Problem description
Set down, word for word, only the lines from the start of the records through the line bearing "random.seed(7)"; include no pictures.

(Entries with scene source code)
::::

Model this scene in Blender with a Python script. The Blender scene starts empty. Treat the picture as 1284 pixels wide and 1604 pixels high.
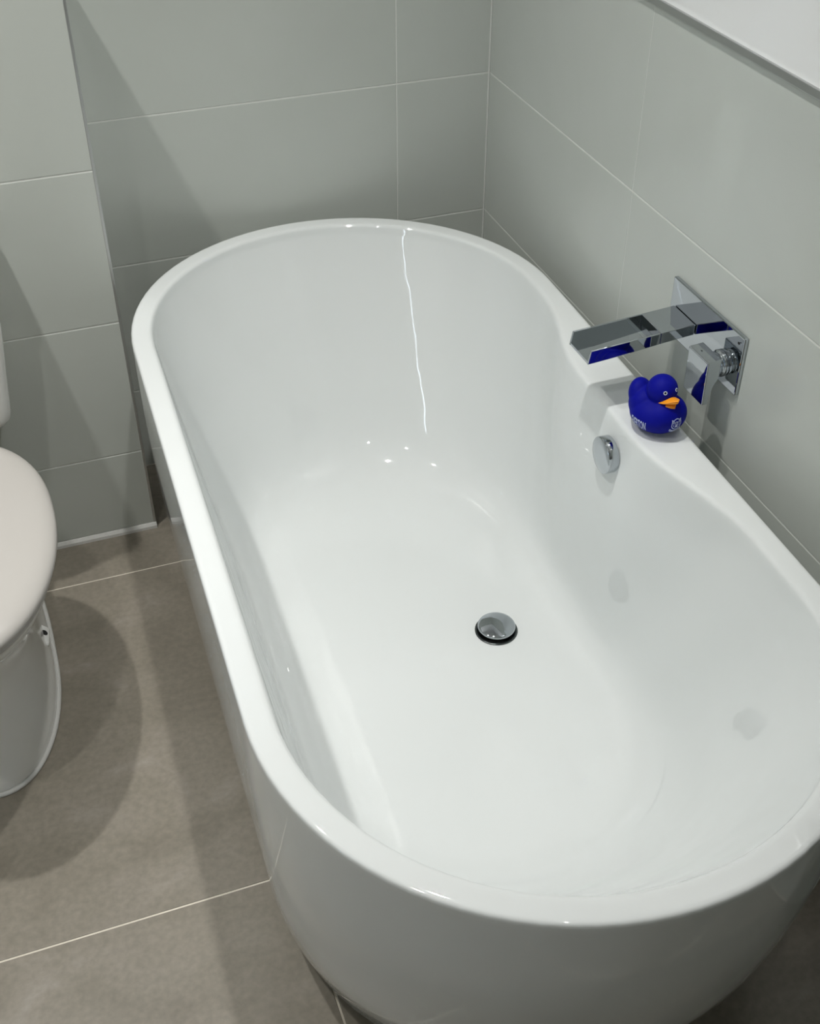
import bpy, bmesh, math, random
from mathutils import Vector, Matrix, Euler
from mathutils.bvhtree import BVHTree

S = bpy.context.scene
COL = S.collection
random.seed(7)

# ------------------------------------------------------------------ camera
YAW, PITCH, ROLL = 0.3462, 0.6811, -0.0011
cp, sp, cy, sy = math.cos(PITCH), math.sin(PITCH), math.cos(YAW), math.sin(YAW)
fwd = Vector((sy * cp, cy * cp, -sp))
right = Vector((cy, -sy, 0))
up = right.cross(fwd)
cr, sr = math.cos(ROLL), math.sin(ROLL)
right, up = right * cr + up * sr, up * cr - right * sr
cam_data = bpy.data.cameras.new('camera')
cam = bpy.data.objects.new('camera', cam_data)
COL.objects.link(cam)
cam.matrix_world = Matrix((
    (right.x, up.x, -fwd.x, -0.9995), (right.y, up.y, -fwd.y, -2.2863),
    (right.z, up.z, -fwd.z, 1.6535), (0, 0, 0, 1)))
cam_data.sensor_fit = 'VERTICAL'
cam_data.sensor_height = 36.0
cam_data.lens = 1879.82 * 36.0 / 1604.0
cam_data.clip_start = 0.02
S.camera = cam

# ------------------------------------------------------------------ world, lights, exposure
W = bpy.data.worlds.new('world')
S.world = W
W.use_nodes = True
bg = W.node_tree.nodes['Background']
bg.inputs[0].default_value = (0.80, 0.92, 1.0, 1)
bg.inputs[1].default_value = 0.3

S.view_settings.view_transform = 'Standard'
S.view_settings.look = 'None'
S.view_settings.gamma = 1.0
S.view_settings.use_curve_mapping = False
S.view_settings.exposure = -0.80
cyc = S.cycles
cyc.use_denoising = True
cyc.use_adaptive_sampling = False
cyc.max_bounces = 10
cyc.diffuse_bounces = 6
cyc.glossy_bounces = 6
cyc.caustics_reflective = True
cyc.blur_glossy = 0.10
cyc.sample_clamp_indirect = 60.0
cyc.use_guiding = True
cyc.use_surface_guiding = True
cyc.guiding_training_samples = 64

CEIL = 2.42
# centre of each downlight (x, y) and its power in watts
DOWNLIGHTS = [(-0.60, -0.91, 10.6), (-1.38, -0.68, 12.6), (-0.56, -2.00, 1.5), (-1.40, -1.60, 7.2)]
BEAM = 106.0          # full beam spread in degrees


# ------------------------------------------------------------------ helpers
def link(o, parent=None):
    COL.objects.link(o)
    if parent is not None:
        o.parent = parent
    return o


def mesh_obj(name, me, mat, parent=None, smooth=False):
    if mat is not None and not me.materials:
        me.materials.append(mat)
    if smooth:
        me.polygons.foreach_set('use_smooth', [True] * len(me.polygons))
    return link(bpy.data.objects.new(name, me), parent)


def bm_obj(name, bm, mat, parent=None, smooth=False):
    bmesh.ops.recalc_face_normals(bm, faces=bm.faces)
    me = bpy.data.meshes.new(name)
    bm.to_mesh(me)
    bm.free()
    return mesh_obj(name, me, mat, parent, smooth)


def empty(name, loc=(0, 0, 0), rz=0.0):
    o = bpy.data.objects.new(name, None)
    o.location = loc
    o.rotation_euler = (0, 0, rz)
    o.empty_display_size = 0.05
    return link(o)


def tag(o, label=None, cat=None, group=None, kind=None):
    if label:
        o['label'] = label
    if cat:
        o['category'] = cat
    if group:
        o['group'] = group
    if kind:
        o['kind'] = kind
    return o


def box_bm(x0, x1, y0, y1, z0, z1, bev=0.0, seg=2, bm=None):
    bm = bm or bmesh.new()
    r = bmesh.ops.create_cube(bm, size=1)
    vs = r['verts']
    for v in vs:
        v.co = Vector((x0 + (v.co.x + .5) * (x1 - x0), y0 + (v.co.y + .5) * (y1 - y0), z0 + (v.co.z + .5) * (z1 - z0)))
    if bev > 0:
        es = list({e for v in vs for e in v.link_edges})
        bmesh.ops.bevel(bm, geom=es, offset=bev, segments=seg, affect='EDGES', profile=.5)
    return bm


def loft(rings, closed_start=True, closed_end=True):
    bm = bmesh.new()
    R = [[bm.verts.new(c) for c in ring] for ring in rings]
    n = len(R[0])
    for a, b in zip(R[:-1], R[1:]):
        for i in range(n):
            j = (i + 1) % n
            bm.faces.new((a[i], a[j], b[j], b[i]))
    if closed_start:
        bm.faces.new(R[0][::-1])
    if closed_end:
        bm.faces.new(R[-1])
    return bm


def lathe(profile, n=48, axis='z', at=(0, 0, 0), caps=True):
    """profile: (radius, height) pairs turned round an axis"""
    rings = []
    for r, h in profile:
        ring = []
        for i in range(n):
            a = 2 * math.pi * i / n
            x, y = r * math.cos(a), r * math.sin(a)
            c = {'z': (x, y, h), '-x': (-h, x, y)}[axis]
            ring.append(Vector(c) + Vector(at))
        rings.append(ring)
    return loft(rings, caps, caps)


def catmull(pts, sub):
    out = []
    for i in range(len(pts) - 1):
        p0 = pts[max(i - 1, 0)]
        p1, p2 = pts[i], pts[i + 1]
        p3 = pts[min(i + 2, len(pts) - 1)]
        for k in range(sub):
            t = k / sub
            out.append(tuple(.5 * (2 * b + (c - a) * t + (2 * a - 5 * b + 4 * c - d) * t * t + (3 * b - a - 3 * c + d) * t ** 3)
                             for a, b, c, d in zip(p0, p1, p2, p3)))
    out.append(tuple(pts[-1]))
    return out


def tube_bm(path, r, n=8, closed=False):
    path = [Vector(p) for p in path]
    rings = []
    m = len(path)
    for i, p in enumerate(path):
        a = path[i - 1] if (closed or i > 0) else p
        b = path[(i + 1) % m] if (closed or i < m - 1) else p
        d = (b - a).normalized()
        s = d.cross(Vector((0, 0, 1)))
        if s.length < 1e-4:
            s = d.cross(Vector((0, 1, 0)))
        s.normalize()
        u = s.cross(d)
        rings.append([p + r * (math.cos(2 * math.pi * k / n) * s + math.sin(2 * math.pi * k / n) * u) for k in range(n)])
    if closed:
        rings.append(rings[0])
        bm = loft(rings, False, False)
        bmesh.ops.remove_doubles(bm, verts=bm.verts, dist=1e-6)
        return bm
    return loft(rings)


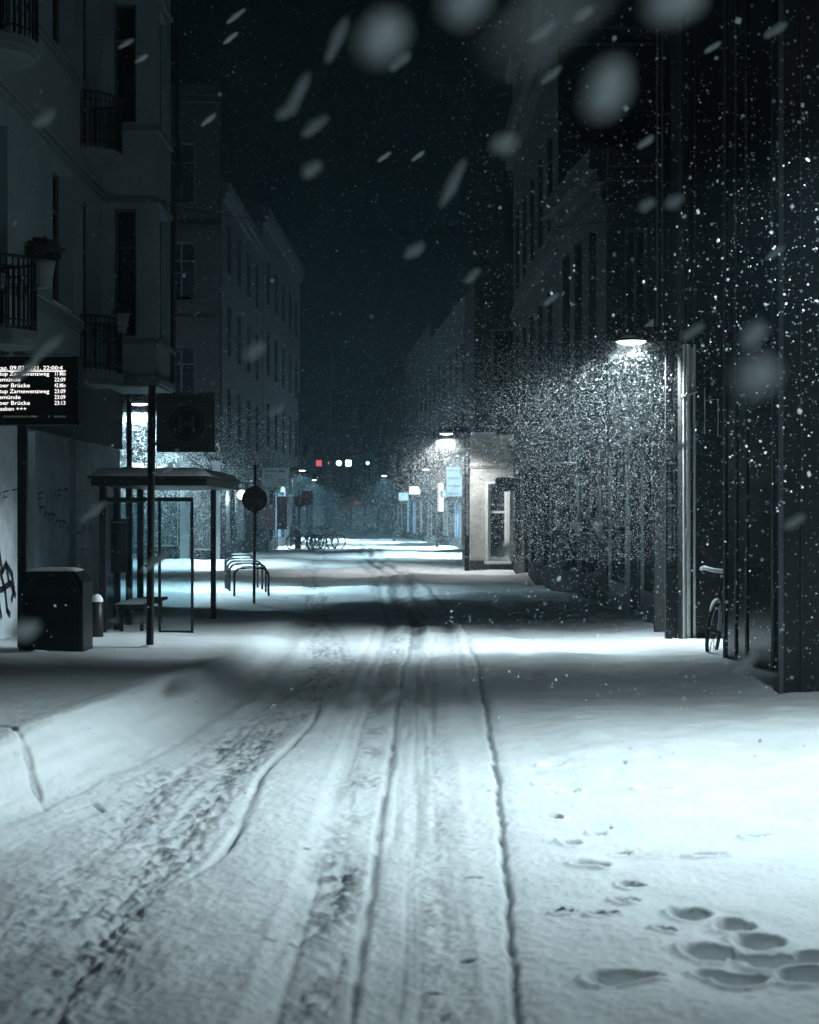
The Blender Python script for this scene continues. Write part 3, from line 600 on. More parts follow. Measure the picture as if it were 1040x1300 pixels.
# ------------------------------------------------------------------ bus stop: board, bin, bollard, shelter, sign
db = thing('departure_board', 'black electronic departure board with white lettering at the left edge', 'departure board', (PX(28, 19), 19, 0))
bx0, bx1, bz0, bz1 = PX(-36, 18.9), PX(99, 18.9), PZ(536, 18.9), PZ(455, 18.9)
P('housing', 'signblack', db, lambda b: (b.box(bx0, bx1, 18.9, 19.12, bz0, bz1), b.box(bx0 - .012, bx1 + .012, 18.89, 19.13, bz0 - .03, bz0 - .002), b.box(bx0 - .012, bx1 + .012, 18.89, 19.13, bz1 + .002, bz1 + .02)))
P('post', 'dark', db, lambda b: b.box(PX(22, 19), PX(33, 19), 19.0, 19.1, -.3, bz0 - .032))
P('snow_cap', 'snow', db, lambda b: b.lump(bx0, bx1, 18.9, 19.12, bz1 + .021, .03, 16, 5, 4))
rows = [('Dienstag, 09.02.2021, 22:00:4', ''), ('Schlutup Zarnewenzweg', '11 Min'), ('Travemünde', '22:09'), ('Oldesloer Brücke', '42 Min'), ('Schlutup Zarnewenzweg', '23:09'), ('Travemünde', '23:09'), ('Oldesloer Brücke', '23:13'), ('+++ Masken +++', '')]
tx = MB(); Yt = 18.894
def fit(body, size, pxr, py, pxl=None):      # set flush right at pxr, or flush left at pxl
    vs, fs = text_geo(body, size, .0012); w = max(v[0] for v in vs); x1 = PX(pxr, Yt)
    x0 = x1 - w if pxl is None else PX(pxl, Yt); tx.add([(x0 + a, Yt, PZ(py, Yt) + b) for a, b in vs], fs)
def fit_w(body, h, pxl, pxr, py):            # stretched to reach from pxl to pxr
    vs, fs = text_geo(body, h, .0004); w = max(v[0] for v in vs); x0, x1 = PX(pxl, Yt), PX(pxr, Yt)
    tx.add([(x0 + a * (x1 - x0) / w, Yt, PZ(py, Yt) + b) for a, b in vs], fs)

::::

Correct response
Model this scene in Blender with a Python script. The Blender scene starts empty. Treat the picture as 1284 pixels wide and 1604 pixels high.
import bpy, bmesh, math, random
from mathutils import Vector, Matrix, Euler
from mathutils.bvhtree import BVHTree

S = bpy.context.scene
COL = S.collection
random.seed(7)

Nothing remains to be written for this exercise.